New Legislation Being Introduced Tomorrow?

Looks that way to me:

Fresh off landing an endorsement from an erstwhile liberal holdout and foe, Rep. Jerry Nadler, Sen. Kirsten Gillibrand is scheduled to appear tomorrow with another former House colleague and onetime political opponent, Rep. Carolyn McCarthy.

Gillibrand is to join the Long Island congresswoman, Mayor Bloomberg, NYPD Commissioner Ray Kelly, the Brady Campaign and New Yorkers Against Gun Violence at John Jay College for a so-called “major announcement” (according to a press release) of a “new federal measure to combat gun violence.”

Based on this ad campaign that Bloomberg will be doing with MAIG, I would say it’s legislation designed to deny constitutional rights to Americans based on their presence on a secret government list, otherwise known as denying gun sales to people on the terrorist watch list. I would encourage everyone to make sure their MAIG mayors understand this, and definitely make sure they know it’s unacceptable.

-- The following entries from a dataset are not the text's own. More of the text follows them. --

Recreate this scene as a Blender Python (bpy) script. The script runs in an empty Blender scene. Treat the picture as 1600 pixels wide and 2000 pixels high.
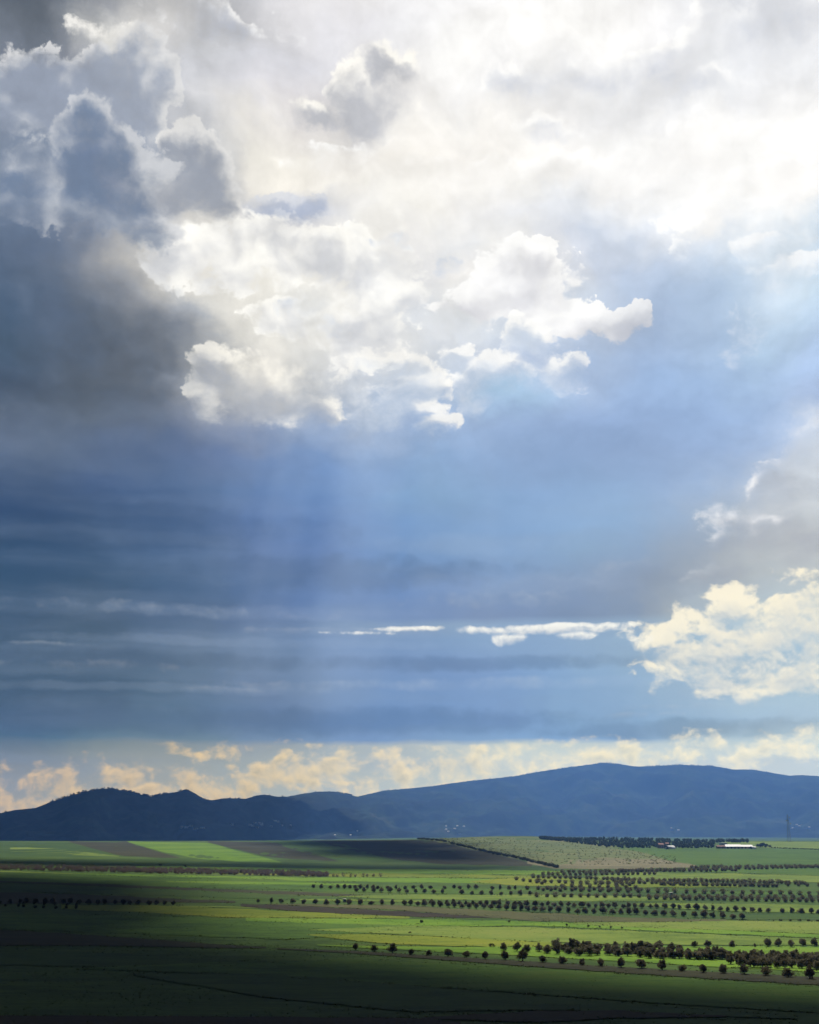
import bpy, bmesh, math, random
import numpy as np
from mathutils import Vector, noise as mnoise

random.seed(7)
rng = np.random.default_rng(7)
scene = bpy.context.scene
COL = scene.collection

# ------------------------------------------------------------------ camera
F_PX = 2333.0                      # focal length in pixels of a 1600 x 2000 frame (35 mm lens on a 24 mm wide frame)
PITCH = math.radians(15.0)
cam_data = bpy.data.cameras.new('camera')
cam_data.sensor_fit = 'HORIZONTAL'
cam_data.sensor_width = 24.0
cam_data.lens = 24.0 * F_PX / 1600.0
cam_data.clip_start = 0.5
cam_data.clip_end = 60000
cam = bpy.data.objects.new('camera', cam_data)
COL.objects.link(cam)
cam.location = (0, 0, 0)
cam.rotation_euler = (math.pi / 2 + PITCH, 0, 0)
scene.camera = cam

scene.view_settings.view_transform = 'Standard'
scene.view_settings.look = 'None'
scene.view_settings.gamma = 1.0
scene.view_settings.exposure = 0.7
scene.view_settings.use_curve_mapping = False
scene.cycles.use_denoising = True
scene.cycles.max_bounces = 4
scene.cycles.volume_bounces = 0
scene.cycles.use_adaptive_sampling = True
scene.cycles.adaptive_threshold = 0.02

CP, SP = math.cos(PITCH), math.sin(PITCH)
def pix_dir(x, y):
    """viewing direction of a point of the photograph (1600 x 2000), not normalised, forward component about 1"""
    a, b = (x - 800.0) / F_PX, (1000.0 - y) / F_PX
    return (a, CP - b * SP, SP + b * CP)
def azel(x, y):
    d = pix_dir(x, y)
    return (math.degrees(math.atan2(d[0], d[1])), math.degrees(math.atan2(d[2], math.hypot(d[0], d[1]))))
def azel_to_pix(az, el):
    a, e = math.radians(az), math.radians(el)
    d = (math.sin(a) * math.cos(e), math.cos(a) * math.cos(e), math.sin(e))
    f = d[1] * CP + d[2] * SP
    u = -d[1] * SP + d[2] * CP
    return (800 + F_PX * d[0] / f, 1000 - F_PX * u / f)

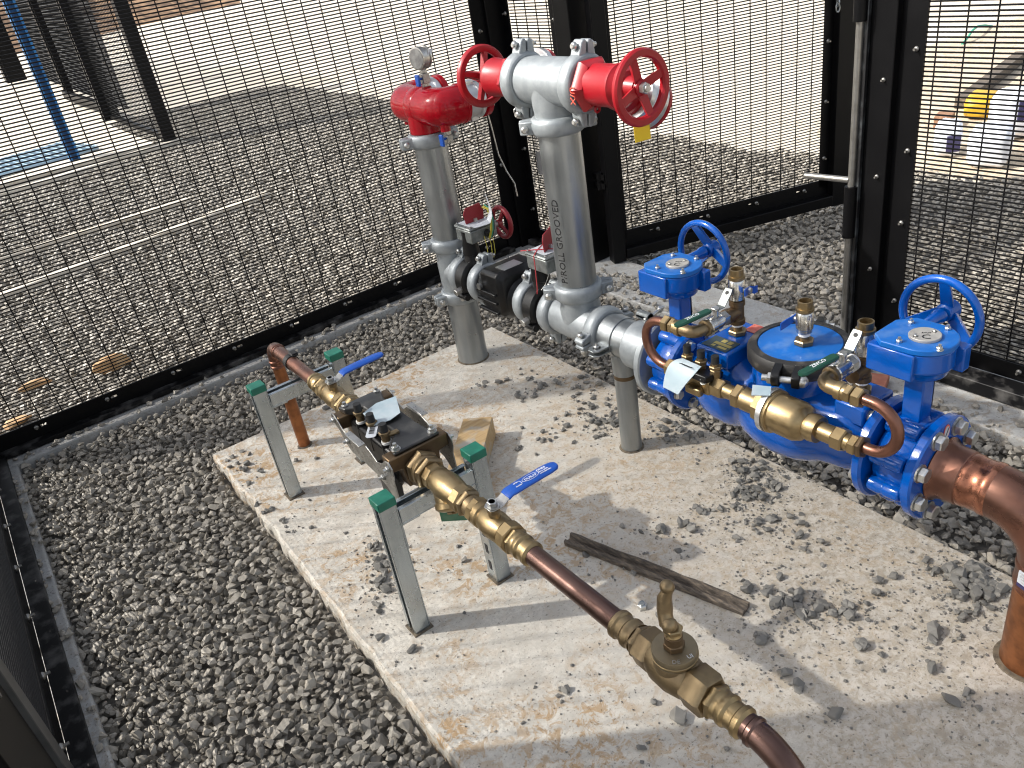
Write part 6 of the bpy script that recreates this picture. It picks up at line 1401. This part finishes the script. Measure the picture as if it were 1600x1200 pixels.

9 thoughts on “New Legislation Being Introduced Tomorrow?”

  1. It would seem to me that this would open the secret government list up to examination. If I remember correctly, you still can’t be denied your constitutional rights without due process. That seems to me to indicate that you can know your on the list, know who put you on the list and know why they put you on the list. Of course, you may have to learn these things at the order of a judge and challenge them before a judge. Up to now, the terror lists have denied privileges (flying, exporting, etc.) and thus not open to challenge but start denying rights, you open up challenges.

    So the question is are the intel types going to want to defend their listings in open court? Is the FBI going to want to reveal someone is of interest in a terror investigation by informing the state Department of Safety, who has to explain to the purchaser the reason of their denial?

  2. People will be amazed to find how how many names are on that list and how poorly cross referenced they are. Right after the list came out I was delayed everytime I flew because there was a name similar to mine on the list. Everytime I checked in for a flight I had to stand there while the ticket person called TSA to describe me and give details about my appearance.

    For some reason that issue cleared up after about a year — I guess they refined the list. But I like the comment on due process. Hopefully that will hold true if we can’t stop this crap in Congress.

  3. Stephen raises a very interesting point. Have you ever heard of somebody actually being DENIED from a flight because of the no-fly list? (OK as I type I remember Cat Stephens), but overall it just means delays.

    That’s likely what any stupid “Terrorist” law will do. Which for the bottom line is NOTHING.

    But then again that’s been the plan all along.

    Gun Control, it’s what you do instead of something!

  4. Yes, I do know people that have been denied flights because they had the same name as someone on the “no fly list”. Fortunately for this person he was able to prove he wasn’t the other person with his name. The danger with the secret list is just that, that you have the same name as someone on the list a suspected terrorist. Remember Ted Kennedy was found that he bore the same name as someone on the list.

  5. Either that or the “gun show loophole” stuff.

    You know, after seeing all those briefs filed in support of 2A incorporation, the act of filing federal level gun control legislation seems to me, especially now, an exercise in futility.

    And as always, a waste of taxpayer resources. It would be nice to get to a point that we could sue legislators for malpractice for pursuing gun control legislation.

  6. I have a bad feeling that any “no guns for those on terror list” is going to also go after carry permits.

    At least for the states where a Carry permit is a NICs by-pass and are subject to FBI back ground checks.

    And you can be denied a constitutional right without due process. They are called restraining orders. Poof, no more second amendment rights, guilty until proven innocent.

  7. @Tomcatshanger: with the 7th circuit’s remand of a Lautenberg prohibition and the forthcoming incorporation of the 2A, I would expect removal of posession right as part of a restraining order ot be consitutionally suspect. May take a few cases first.